In the case of the Vietnam War, the US didn’t commit imperial sins because it said “yes” to cooperating with South Vietnam; it committed imperial sins because it didn’t push for federation with South Vietnam, thus condemning American troops to the role of foreign invaders. Asking the question of whether or not federation with a potential ally or client would be a great way to begin negotiations with potential partners, too. If federation is unthinkable, as it would be in the case of Ukraine today, then policymakers and the public both have a much clearer idea of what it would mean to get involved in Ukraine’s war with Russia.

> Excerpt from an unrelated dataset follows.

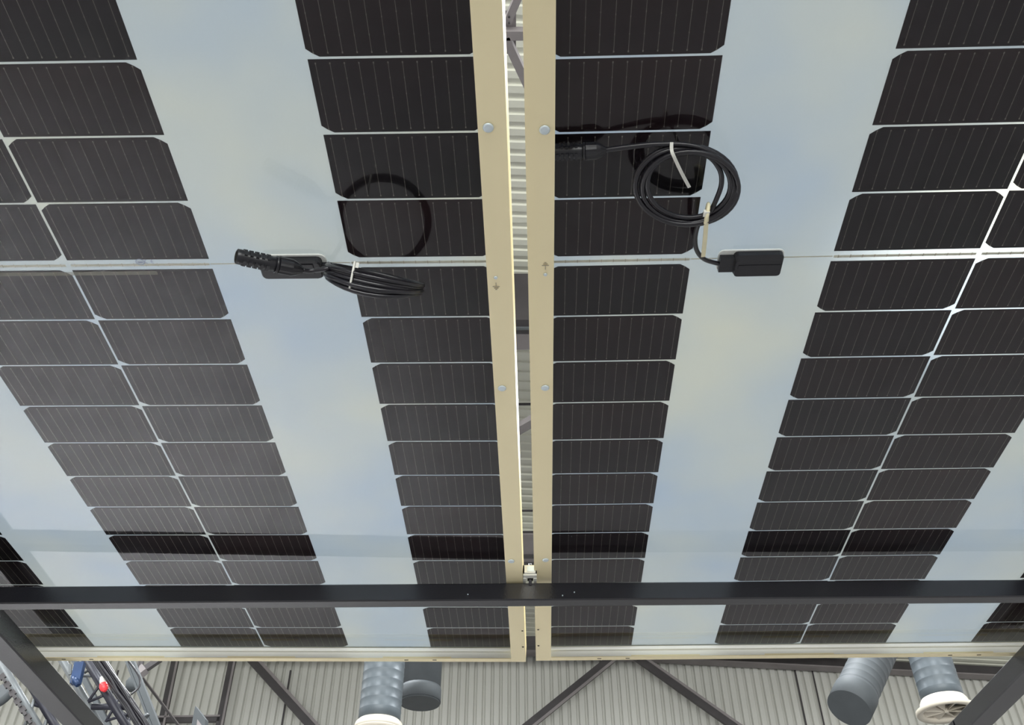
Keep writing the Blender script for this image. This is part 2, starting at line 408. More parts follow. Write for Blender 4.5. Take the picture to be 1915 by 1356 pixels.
# right pair
p_bot = at_y(1588, 1325, 11.4); p_top = at_y(1665, 1160, 11.9)
p_top = p_bot + (p_top-p_bot)*((roof_z(p_top.x)-p_bot.z)/(p_top.z-p_bot.z))
t, d = duct((p_top, p_bot), .258, 'slanting grey spiral duct with plain closed end at the right', 2, 0, 'galv_dull')
pd = down(1764, 1311, 10.6, 3.2)
t, d = duct(pd, .235, 'blue grey spiral duct ending in a cream fan diffuser', 1, 0, 'galv')
m = MB(); m.lathe((0,0,.02), (0,0,-.10), [(0,.24),(.3,.262),(.8,.275),(1,.33)], 40)
m2_ = MB()
n = 40
ring = []
for rr, zz in ((.33,-.10),(.335,-.125),(.325,-.145),(.262,-.135),(.245,-.11),(.245,.0)):
    for k in range(n):
        an = 2*PI*k/n; ring.append((rr*math.cos(an), rr*math.sin(an), zz))
fs = [(i*n+k, i*n+(k+1) % n, (i+1)*n+(k+1) % n, (i+1)*n+k) for i in range(5) for k in range(n)]
# open collar (no cap) so the vanes show
mm = MB(); pr = [(.0,.24),(.3,.262),(.8,.275),(1,.33)]
vs = []
for h, r in pr:
    for k in range(n):
        an = 2*PI*k/n; vs.append((r*math.cos(an), r*math.sin(an), .02-.12*h))
mm.add(vs, [(i*n+k, i*n+(k+1) % n, (i+1)*n+(k+1) % n, (i+1)*n+k) for i in range(3) for k in range(n)], 0, True)
mm.build('diffuser_collar', M['diffuser'], t)
m2_.add(ring, fs, 0, True); df = m2_.build('diffuser_ring', M['diffuser'], t)
m = MB(); m.lathe((0,0,-.135), (0,0,-.02), [(0,.02),(.3,.035),(1,.035)], 16); m.build('hub', M['diffuser'], t)
for k in range(8):
    m = MB(); an = 2*PI*k/8
    u_ = Vector((math.cos(an), math.sin(an), 0)); v_ = Vector((-math.sin(an), math.cos(an), 0))
    a0, a1 = u_*.03, u_*.245
    vs = [a0+Vector((0,0,-.125)), a1+Vector((0,0,-.125)), a1+v_*.11+Vector((0,0,-.07)), a0+v_*.02+Vector((0,0,-.07))]
    vs += [p+Vector((0,0,.004)) for p in vs]
    m.add(vs, [(3,2,1,0),(4,5,6,7),(0,1,5,4),(1,2,6,5),(2,3,7,6),(3,0,4,7)]); m.build('vane', M['diffuser'], t)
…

Libertarians in the United States need to shake off the Cold War-era logic that has defined their foreign policy preferences over the past few decades. Rothbard’s isolationist pleas were misplaced. They were focused on the growth of government in the US, not on international relations. In today’s increasingly multipolar order, libertarians in the US need to re-think the meaning of collective security, and how their republic can utilize the security needs of allies and clients in a way that brings people in the former and the latter more liberty. They need to be more like Hayek and Mises, two economists with plenty of experience living through multipolar orders, who both called for federal union to stamp out foreign and domestic violence.
"Joining alliances and taking on client states are not necessarily anti-libertarian (and they are definitely anti-nationalist)...”
This appears to explicitly state that nationalism, in whatever form, rejects all alliances. Is this true? Is this what you mean?